Monday, September 28, 2009

Lawrence Block's New Column in Linn's

I've blogged earlier on the mystery writer Lawrence Block and his famous stamp collecting hit man, John Keller. Mr. Block now has a monthly column in Linn's, "Generally Speaking," the first one of which appeared in the September 28, 2009 issue. According to Linn's, "Like his character, he collects worldwide, 1840-1940, and he'll be writing for Linn's from the special perspective of a general collector."

What I particularly like about Mr. Block's books (and what I look forward to in his columns) is how he captures the world of stamp collecting. A couple of examples from his novel Hit Parade:

"When you collected the whole world, your albums held spaces for many more stamps than you would ever be able to acquire. Keller knew he would never completely fill any of his albums, and he found this not frustrating but comforting...You tried to fill all the spaces, of course--that was the point--but it was the trying that brought you pleasure, not the accomplishment." (Page 37)

"Well, a stamp collection's like a shark...If you're not adding to it, there's not much pleasure in having it." (Page 286)

Friday, September 18, 2009

"Stamp Acts" in the NY Times

The august New York Times does run articles, even ads, relevant to stamp collecting from time to time, but I found Matthew Stevenson's recent OpEd piece especially relevant to the "Blue" International collector. You can find the entire piece at this url, but I wanted to quote a few lines to whet your appetite:

"I consider Simon my most-traveled friend. As well, I take some personal pride in having tarried in places like Okinawa, Pakistan, Bosnia and Mongolia. But both of us drew blanks as the pages of the [1925 Scott Modern] stamp album unfolded around such names as Horta, Labuan, Mayotte and Rouad...In 1925, six-year-old boys, like my father, knew more of the world than do frequent-flying travel writers today."

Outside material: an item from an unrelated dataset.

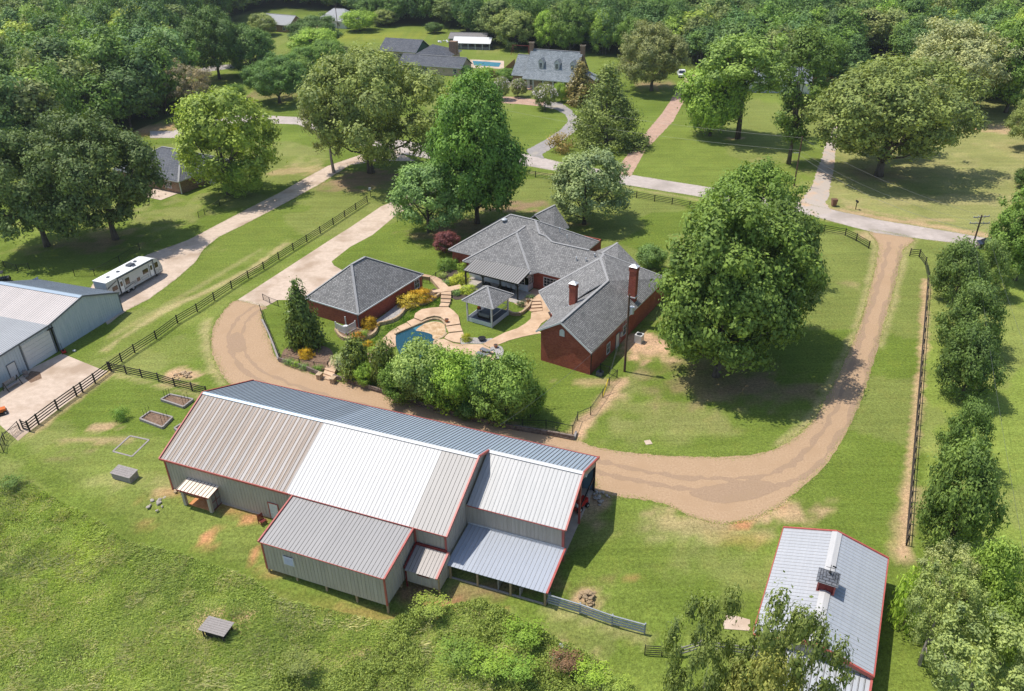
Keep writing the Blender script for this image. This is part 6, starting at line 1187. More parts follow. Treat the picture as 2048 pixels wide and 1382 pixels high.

"In the early days of World War II, places like Memel, Marienwerder, Helgoland/Heligoland or Upper Silesia went from stamp collecting to Nazi occupation, as if Adolph Hitler was in pursuit of first issues, not simply lebensraum."

While I don't know whether Mr. Stevenson is aware of it, Sandafayre Stamp Auctions has a very helpful Stamp Atlas online. Alas the index doesn't drill down to places like Horta (which, incidentally, is part of the Azores--yes I had to look it up!). Perhaps cross-referencing the "Blue" with the Stamp Atlas would make an good future project--I might even learn something.

Thursday, September 17, 2009

Scott's Reference Album of Philatelic Terms

Some years ago I thought it would be fun to find an alternative way of collecting stamps that would free me from the tyranny of the printed album. One possibility that I entertained was a collection illustrating philatelic terminology and concepts--for example, different approaches to prevent the reuse of stamps. (My favorite is Afghanistan's approach to tearing pieces out of its early issues.) The project never got off the ground, but I was reminded of it when I came across an eBay auction for the 1936 Reference Album of Philatelic Terms published by Scott. This brief album was "designed so that a stamp serving as an example may be mounted opposite each term listed. When all the spaces are properly filled, the result will be a very comprehensive reference collection." To that end, the first 2 pages were devoted to "Perforations and Roulettes," and included Common, Clean Perf, Rough Perf, Hyphen Hole, Lozenge Perf, Pin Perf, Sewing Machine Perf, and Part Perf. The other sections are Printing (Engraving, Typographing, Lithographing) including such terms as Se tenant and Moire, followed by "Paper," then "Philatelic Terms," such as Double Surcharge, and finally, "Do Not's: Things which are to be avoided in forming a stamp collection." These include Thin Spot, Repaired, and Heavily Cancelled. Obviously with only 24 pages to work with, there are lots of missing terms and areas, but still, an interesting concept. I wonder how long it would take to find the 84 stamps representing each of the terms?

But who am I kidding. I love the the Procrustean bed that is the printed album as long as I can add additional stamps wherever there is empty space on the page.